Sound weird? It is. Logic would dictate that funds that do best could afford to charge the most, not the reverse.

Did the two researchers simply make a mistake? Their finding certainly flew in the face of economic logic. So they retested their findings, more stringently, and came up with the same clear result.

They sat down and thought about it, and came up with some theories to explain the anomaly.

Here's one: Mutual funds that know that their past performance is terrible raise management fees based on the realization that their clients evidently aren't sensitive to these fees.

In other words, bad mutual funds (by the test of performance over the past seven years) know perfectly well they can't compete over investors who have a clue. Their clientele are investors who haven't a clue, and therefore, they can afford to jack up their fees.

Then there's the marketing theory. Funds with a bad past performance have to invest more in marketing and sales, and have to pass these higher costs onto their clients.

To be frank, bad funds have no choice but to sell themselves to suckers - people who understand nothing and don't ask inconvenient questions.

Gil-Bazo and Ruiz studied the American market. What is the situation here? Well, a glance at local equity funds, mainly the ones that charge high fees, doesn't give me the warm fuzzies.

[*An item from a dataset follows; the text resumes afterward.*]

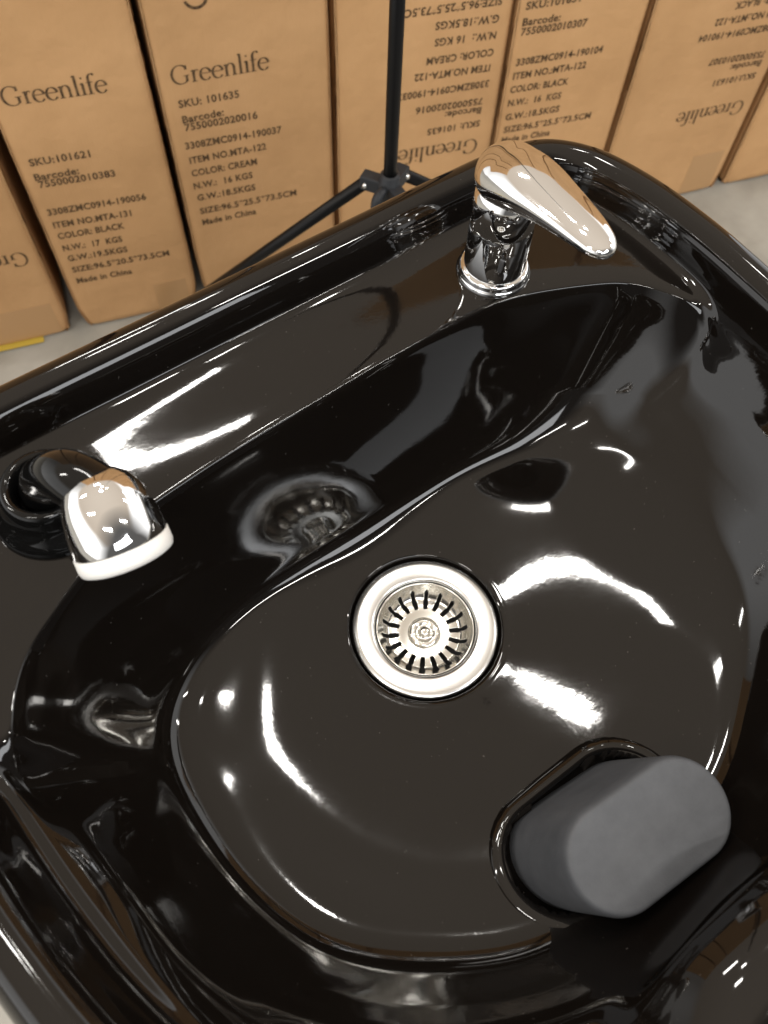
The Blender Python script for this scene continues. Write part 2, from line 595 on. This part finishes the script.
me = lathe_mesh("strainer_knob", [(.0125, kz), (.0122, kz + .0012), (.0100, kz + .0026), (.0075, kz + .0028), (.0066, kz + .0012), (.0045, kz + .0010),
                                  (.0040, kz + .0042), (.0028, kz + .0056), (.0001, kz + .0058)], 48, (0, .15, 0))
link("strainer_knob", me, M_STEEL_IN, flange)

# ---- mixer tap: body > base ring, lever
fx0, fy0, fz0 = .165, .303, .8150
me = lathe_mesh("tap", [(.0228, fz0 + .006), (.0222, fz0 + .009), (.0220, fz0 + .044), (.0216, fz0 + .0445), (.0216, fz0 + .0460), (.0220, fz0 + .0465),
                        (.0220, fz0 + .060), (.0214, fz0 + .070), (.015, fz0 + .077), (.0001, fz0 + .079)], 80, (fx0, fy0, 0))
tap = link("tap", me, M_CHROME, basin)
me = lathe_mesh("base_ring", [(.0268, fz0 - .002), (.0270, fz0 + .0016), (.0262, fz0 + .0030), (.0256, fz0 + .0034), (.0256, fz0 + .0050), (.0252, fz0 + .0068), (.0240, fz0 + .0080), (.0222, fz0 + .0084), (.0205, fz0 + .0080)],
                80, (fx0, fy0, 0))
link("base_ring", me, M_CHROME, tap)
# lever: rounded cap over the body running out into a flattened paddle towards the bowl
LV = [(-.0245, .0008, .0008, .0000), (-.0235, .0075, .0075, .0000), (-.020, .0135, .0130, .0005), (-.012, .0200, .0180, .0010), (-.002, .0228, .0200, .0015), (.010, .0232, .0195, .0022),
      (.024, .0222, .0165, .0030), (.040, .0196, .0128, .0030), (.058, .0168, .0096, .0018), (.074, .0142, .0076, -.0004), (.086, .0112, .0060, -.0030),
      (.0925, .0072, .0044, -.0048), (.0950, .0035, .0024, -.0056), (.0956, .0004, .0004, -.0058)]
LVs = spline(LV, 7)
V = []
nL = 56
la = math.radians(-5)      # the paddle points out over the bowl
for d, w, h, dzz in LVs:
    for j in range(nL):
        a = 2 * math.pi * j / nL
        ca, sa = math.cos(a), math.sin(a)
        sgn = lambda q, p: math.copysign(abs(q) ** p, q)
        lx = max(w, 1e-4) * sgn(ca, .92)
        lz = max(h, 1e-4) * sgn(sa, .92) * (1.0 if sa > 0 else .78)
        ly = -d
        V.append((fx0 + lx * math.cos(la) - ly * math.sin(la), fy0 + lx * math.sin(la) + ly * math.cos(la), fz0 + .0790 + dzz + lz + max(d, 0) * .215))
me = mesh("lever", V, grid_faces(len(LVs), nL, True, True))
link("lever", me, M_CHROME, tap)

# ---- moulded collar for the hand shower
hx, hy = -.176, .303
me = lathe_mesh("hose_collar", [(.0365, ZD - .002), (.0360, ZD + .002), (.0345, ZD + .0055), (.0320, ZD + .0085), (.0285, ZD + .0125), (.0262, ZD + .0185), (.0250, ZD + .0235), (.0232, ZD + .0262), (.0205, ZD + .0270),
                                (.0180, ZD + .0255), (.0165, ZD + .0200), (.0160, ZD + .0050)], 80, (hx, hy, 0))
link("hose_collar", me, M_BLKPL, basin)

# ---- oval socket lip in the front of the bowl, round the rubber block
def stadium(cx, cy, a, b, n=96, rot=0.0, e=2.6):
    out = []
    for j in range(n):
        t = 2 * math.pi * j / n
        # straight sides with round ends
        L_ = a - b
        c, s = math.cos(t), math.sin(t)
        per = 4 * L_ + 2 * math.pi * b
        q = (t / (2 * math.pi)) * per
        if q < L_: x, y = b + L_ - b + 0 * q, 0
        out.append(q)
    res = []
    for q in out:
        L_ = a - b
        half = math.pi * b
        if q < half:
            th = -math.pi / 2 + q / b
            x, y = L_ + b * math.cos(th), b * math.sin(th)
        elif q < half + 2 * L_:
            x, y = L_ - (q - half), b
        elif q < 2 * half + 2 * L_:
            th = math.pi / 2 + (q - half - 2 * L_) / b
            x, y = -L_ + b * math.cos(th), b * math.sin(th)
        else:
            x, y = -L_ + (q - 2 * half - 2 * L_), -b
        res.append((x, y))
    r = np.array(res)
    c, s = math.cos(rot), math.sin(rot)
    return np.column_stack([cx + r[:, 0] * c - r[:, 1] * s, cy + r[:, 0] * s + r[:, 1] * c])

sb = (0.000, -.026)
V = []
prof_lip = [(.0110, -.003), (.0095, -.0003), (.0070, .0010), (.0045, .0017), (.0022, .0018), (.0006, .0008), (-.0002, -.002), (-.0010, -.014), (-.012, -.016)]
nS = 160
zr = np.array([zsurf(*p) for p in stadium(sb[0] - .004, sb[1], .0610, .0340, nS)])
zr = smooth_per(zr, 8)
for o_, h_ in prof_lip:
    P = stadium(sb[0] - .004, sb[1], .0610 + o_, .0340 + o_, nS)
    for j in range(nS):
        V.append((P[j, 0], P[j, 1], (zr[j] if o_ < .006 else .5 * zr[j] + .5 * zsurf(*P[j])) + h_))
me = mesh("socket_lip", V, grid_faces(len(prof_lip), nS, True, False))
link("socket_lip", me, M_GLAZE, basin)

# ------------------------------------------------------------------ rubber block
V = []
sec = [(0.00, 1.00, .0), (.30, 1.00, .0), (.80, .985, 0), (.93, .975, .0), (.965, .965, .0006), (.985, .945, .0014), (.996, .915, .0026), (1.0, .880, .0042)]
A0, A1 = Vector((0.000, -.027, .672)), Vector((.0085, -.0465, .7500))
for h, s_, ins in sec:
    c = A0.lerp(A1, h)
    P = stadium(0, 0, .0585 * (1 - .03 * h) - ins, .0325 * (1 - .06 * h) - ins if ins < .02 else .0325 * .94 - ins * .98, 120, math.radians(-4))
    for p in P:
        # top face is square to the block's own axis
        V.append(c + Vector((p[0], p[1], .16 * p[1] - .05 * p[0])))
F = grid_faces(len(sec), 120)
F.append(tuple(range((len(sec) - 1) * 120, len(sec) * 120)))
me = mesh("rubber_block", V, F)
rb = link("rubber_block", me, M_RUB)
tag(rb, "matte grey rubber block with rounded ends set in an oval socket inside the black basin", "rubber block")

# ------------------------------------------------------------------ hand shower, resting in its collar
hs = thing("hand_shower", "chrome dome hand shower with white rim resting in its black collar on the basin", "hand shower", (hx, hy, .83))
ax = Vector((-.13, -.70, -.69)).normalized()
hc = Vector((-.1560, .2345, .8660))        # centre of the rim plane, roughly
me = lathe_mesh("shower_head", [(.0001, -.0350), (.006, -.0345), (.0118, -.0325), (.0165, -.0287), (.0201, -.0230), (.0227, -.0160), (.0241, -.0080), (.0248, -.0010), (.0250, .0045), (.0247, .0056)], 80, hc, ax)
sh = link("shower_head", me, M_CHROME, hs)
me = lathe_mesh("spray_rim", [(.0243, .0056), (.0254, .0060), (.0256, .0125), (.0250, .0148), (.0230, .0158), (.0001, .0150)], 80, hc, ax)
link("spray_rim", me, M_WHITE, hs)
back = hc - ax * .020
me = tube_mesh("handle", [(hx, hy, .824), (hx + .002, hy - .004, .842), (hx + .006, hy - .016, .862), (hx + .014, hy - .034, .880), tuple(back)],
               [.0150, .0148, .0146, .0150, .0165], 40, 6)
link("handle", me, M_BLKPL, hs)

# ------------------------------------------------------------------ cardboard boxes
ROW0 = Vector((0.0, 1.208, 0.0))
RA = math.atan(-0.311)
RC = math.cos(RA)

PEN = math.radians(18)
def glyph_strokes(ch):
    def arc(cx, cy, rx, ry, a0, a1, n=18):
        return [(cx + rx * math.cos(math.radians(a0 + (a1 - a0) * i / n)), cy + ry * math.sin(math.radians(a0 + (a1 - a0) * i / n))) for i in range(n + 1)]
    s = 1.0
    if ch == 'G':
        return 1.55, [arc(.76, .75, .66, .76, 48, 322, 30), [(1.22, .62), (1.22, .14)], [(.98, .63), (1.44, .63)], [(1.20, 1.46), (1.235, 1.10)]]
    if ch == 'r':
        return .66, [[(.22, .03), (.22, .96)], [(.02, .03), (.46, .03)], [(.03, .88), (.24, .97)], [(.24, .68)] + arc(.50, .70, .24, .26, 150, 75, 6), [(.52, .90), (.60, .88)]]
    if ch == 'e':
        return .96, [arc(.48, .49, .40, .50, 8, 325, 26), [(.12, .57), (.84, .57)]]
    if ch == 'n':
        return 1.10, [[(.22, .03), (.22, .96)], [(.02, .03), (.42, .03)], [(.03, .88), (.24, .97)], [(.24, .70)] + arc(.54, .66, .28, .33, 150, 0, 14) + [(.82, .03)], [(.63, .03), (1.02, .03)]]
    if ch == 'l':
        return .50, [[(.24, .03), (.24, 1.62)], [(.03, .03), (.45, .03)], [(.05, 1.56), (.26, 1.63)]]
    if ch == 'i':
        return .50, [[(.24, .03), (.24, .96)], [(.03, .03), (.45, .03)], [(.05, .88), (.26, .97)], [(.17, 1.36), (.31, 1.36)], [(.17, 1.40), (.31, 1.40)], [(.19, 1.32), (.29, 1.32)]]
    if ch == 'f':
        return .60, [[(.24, .03), (.24, 1.22)] + arc(.50, 1.24, .26, .37, 180, 50, 12), [(.03, .03), (.47, .03)], [(.03, .96), (.54, .96)], [(.63, 1.53), (.70, 1.49)]]
    return .4, []

def serif_word(word):
    V, F, x, lay = [], [], 0.0, 0
    for ch in word:
        adv, strokes = glyph_strokes(ch)
        for st_ in strokes:
            lay += 1
            b0 = len(V)
            P = [Vector((a, b)) for a, b in st_]
            for i, p in enumerate(P):
                d = (P[min(i + 1, len(P) - 1)] - P[max(i - 1, 0)]).normalized()
                ang = math.atan2(d.y, d.x)
                w = .030 + .072 * abs(math.sin(ang - PEN * .3)) ** 1.3
                n_ = Vector((-d.y, d.x)) * w
                V.append((x + p.x + n_.x, p.y + n_.y, lay * .00001))
                V.append((x + p.x - n_.x, p.y - n_.y, lay * .00001))
            for i in range(len(P) - 1):
                F.append((b0 + 2 * i, b0 + 2 * i + 1, b0 + 2 * i + 3, b0 + 2 * i + 2))
        x += adv
    return np.array(V), F, x

def sans_word(text):
    cu = bpy.data.curves.new("lettering", 'FONT')
    cu.body = text
    cu.size = 1.0
    cu.offset = 0.028
    cu.space_character = 1.06
    cu.resolution_u = 3
    ob = bpy.data.objects.new("lettering", cu)
    COL.objects.link(ob)
    dg = bpy.context.evaluated_depsgraph_get()
    dg.update()
    m_ = bpy.data.meshes.new_from_object(ob.evaluated_get(dg))
    V = np.array([v.co for v in m_.vertices])
    F = [tuple(p.vertices) for p in m_.polygons]
    bpy.data.objects.remove(ob)
    bpy.data.curves.remove(cu)
    bpy.data.meshes.remove(m_)
    return V, F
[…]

Looking at their returns over two and five years shows that most equity funds aren't beating the indexes. That goes for the funds that charge the most, too. So on what basis do their managers of 50 out of 161 equity funds allow themselves to charge fees of 3% of assets a year?

Maybe they think that the public is willing to pay higher fees to invest in equity funds because they figure the managers are working harder. But that's silly. Managing a fund that specializes in corporate bonds is just as labor-intensive, requiring just as much research and analysis.

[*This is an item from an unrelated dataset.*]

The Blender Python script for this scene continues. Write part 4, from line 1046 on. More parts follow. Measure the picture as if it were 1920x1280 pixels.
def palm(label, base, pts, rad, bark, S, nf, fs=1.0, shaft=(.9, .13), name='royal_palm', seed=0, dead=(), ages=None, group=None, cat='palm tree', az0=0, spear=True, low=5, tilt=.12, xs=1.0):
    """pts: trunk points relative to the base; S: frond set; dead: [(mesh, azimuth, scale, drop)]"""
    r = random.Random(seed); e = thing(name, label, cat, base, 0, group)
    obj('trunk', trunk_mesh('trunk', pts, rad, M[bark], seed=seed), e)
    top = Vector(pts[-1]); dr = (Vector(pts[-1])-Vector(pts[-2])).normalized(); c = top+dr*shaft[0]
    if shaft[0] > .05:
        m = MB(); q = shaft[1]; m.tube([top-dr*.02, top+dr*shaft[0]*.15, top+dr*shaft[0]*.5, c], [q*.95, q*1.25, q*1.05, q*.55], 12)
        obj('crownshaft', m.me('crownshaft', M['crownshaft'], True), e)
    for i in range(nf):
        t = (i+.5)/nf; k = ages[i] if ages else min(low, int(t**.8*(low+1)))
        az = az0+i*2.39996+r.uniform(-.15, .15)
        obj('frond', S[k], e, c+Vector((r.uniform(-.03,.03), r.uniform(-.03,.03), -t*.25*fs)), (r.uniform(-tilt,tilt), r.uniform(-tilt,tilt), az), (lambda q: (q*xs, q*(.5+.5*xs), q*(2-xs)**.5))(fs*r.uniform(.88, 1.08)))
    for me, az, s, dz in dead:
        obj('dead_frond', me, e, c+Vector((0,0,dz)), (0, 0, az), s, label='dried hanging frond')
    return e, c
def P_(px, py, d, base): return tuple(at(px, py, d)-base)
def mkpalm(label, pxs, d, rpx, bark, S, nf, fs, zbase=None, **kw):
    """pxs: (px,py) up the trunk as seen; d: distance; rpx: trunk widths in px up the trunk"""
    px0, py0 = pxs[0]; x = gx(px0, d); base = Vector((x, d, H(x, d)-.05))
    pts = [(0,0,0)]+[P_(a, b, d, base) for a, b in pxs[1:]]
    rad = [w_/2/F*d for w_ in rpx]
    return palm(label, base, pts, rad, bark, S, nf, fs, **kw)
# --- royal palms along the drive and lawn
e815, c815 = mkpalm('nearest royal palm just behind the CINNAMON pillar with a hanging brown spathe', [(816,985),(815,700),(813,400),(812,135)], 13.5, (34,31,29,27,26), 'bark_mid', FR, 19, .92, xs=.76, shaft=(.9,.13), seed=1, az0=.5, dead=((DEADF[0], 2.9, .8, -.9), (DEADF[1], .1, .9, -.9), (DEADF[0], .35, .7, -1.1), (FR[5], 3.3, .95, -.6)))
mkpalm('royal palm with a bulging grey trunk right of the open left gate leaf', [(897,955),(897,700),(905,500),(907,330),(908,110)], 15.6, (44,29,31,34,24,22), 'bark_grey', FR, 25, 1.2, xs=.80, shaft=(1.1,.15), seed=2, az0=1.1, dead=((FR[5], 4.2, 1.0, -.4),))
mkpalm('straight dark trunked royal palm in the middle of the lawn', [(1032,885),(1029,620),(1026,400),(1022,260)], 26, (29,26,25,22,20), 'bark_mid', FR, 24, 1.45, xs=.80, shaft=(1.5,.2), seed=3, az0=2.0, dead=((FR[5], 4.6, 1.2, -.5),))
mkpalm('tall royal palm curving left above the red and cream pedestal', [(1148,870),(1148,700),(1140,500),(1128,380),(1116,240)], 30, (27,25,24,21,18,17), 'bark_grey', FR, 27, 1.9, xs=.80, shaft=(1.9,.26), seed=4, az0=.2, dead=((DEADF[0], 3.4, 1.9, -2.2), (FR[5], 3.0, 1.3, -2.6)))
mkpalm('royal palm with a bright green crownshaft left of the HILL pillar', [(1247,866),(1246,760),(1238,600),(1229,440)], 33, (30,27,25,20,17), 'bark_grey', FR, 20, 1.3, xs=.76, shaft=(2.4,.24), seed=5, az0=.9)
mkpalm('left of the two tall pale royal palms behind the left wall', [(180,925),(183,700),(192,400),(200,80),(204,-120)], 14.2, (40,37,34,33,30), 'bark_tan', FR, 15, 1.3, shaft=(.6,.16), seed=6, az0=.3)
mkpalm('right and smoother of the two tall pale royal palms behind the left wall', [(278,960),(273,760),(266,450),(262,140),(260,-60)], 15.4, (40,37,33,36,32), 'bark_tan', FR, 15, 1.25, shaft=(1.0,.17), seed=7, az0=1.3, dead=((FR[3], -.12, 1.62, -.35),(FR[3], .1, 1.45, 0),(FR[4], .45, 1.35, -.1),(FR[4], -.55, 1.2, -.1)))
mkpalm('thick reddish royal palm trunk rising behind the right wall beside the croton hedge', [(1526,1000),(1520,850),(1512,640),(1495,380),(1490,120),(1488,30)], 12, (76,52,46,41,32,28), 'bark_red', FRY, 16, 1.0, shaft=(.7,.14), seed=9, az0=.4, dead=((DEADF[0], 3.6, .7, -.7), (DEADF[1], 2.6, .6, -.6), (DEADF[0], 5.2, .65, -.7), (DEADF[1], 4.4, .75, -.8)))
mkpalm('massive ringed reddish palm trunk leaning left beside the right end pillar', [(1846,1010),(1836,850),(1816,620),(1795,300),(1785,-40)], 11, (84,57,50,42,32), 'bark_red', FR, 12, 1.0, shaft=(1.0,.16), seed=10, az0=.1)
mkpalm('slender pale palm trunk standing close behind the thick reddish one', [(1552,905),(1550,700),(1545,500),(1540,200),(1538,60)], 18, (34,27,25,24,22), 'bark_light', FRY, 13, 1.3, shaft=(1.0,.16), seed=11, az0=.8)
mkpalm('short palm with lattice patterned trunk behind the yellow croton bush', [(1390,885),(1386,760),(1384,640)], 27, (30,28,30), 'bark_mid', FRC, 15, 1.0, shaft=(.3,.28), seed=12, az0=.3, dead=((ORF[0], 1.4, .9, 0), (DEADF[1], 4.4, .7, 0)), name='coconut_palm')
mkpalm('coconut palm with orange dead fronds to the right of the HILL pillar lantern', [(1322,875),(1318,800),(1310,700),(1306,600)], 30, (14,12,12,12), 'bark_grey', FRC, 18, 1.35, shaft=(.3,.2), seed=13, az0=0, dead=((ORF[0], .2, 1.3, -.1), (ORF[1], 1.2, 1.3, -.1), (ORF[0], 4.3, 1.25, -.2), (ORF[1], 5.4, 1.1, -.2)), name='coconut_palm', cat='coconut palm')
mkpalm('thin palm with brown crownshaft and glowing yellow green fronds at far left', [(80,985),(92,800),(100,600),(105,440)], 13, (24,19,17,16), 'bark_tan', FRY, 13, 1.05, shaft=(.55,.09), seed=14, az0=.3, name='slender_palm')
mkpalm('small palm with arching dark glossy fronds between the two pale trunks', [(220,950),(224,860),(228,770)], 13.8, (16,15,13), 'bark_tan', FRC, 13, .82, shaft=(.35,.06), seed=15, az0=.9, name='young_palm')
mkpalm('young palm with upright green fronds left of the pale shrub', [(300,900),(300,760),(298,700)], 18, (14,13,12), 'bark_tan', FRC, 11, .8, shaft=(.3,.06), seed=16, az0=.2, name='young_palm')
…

Maybe the managers of the equity funds think that since the stock market is so volatile, nobody will even notice fees amounting to 3% a year.

Or maybe Israeli clients are just like American ones and don't check the facts.

Maybe they make decisions on what the next-door neighbor, cousin Yossi or the taxi driver says, or maybe they believe that fine-looking actor in the television ad. And you, ladies and gentlemen? On what basis did you choose your mutual fund?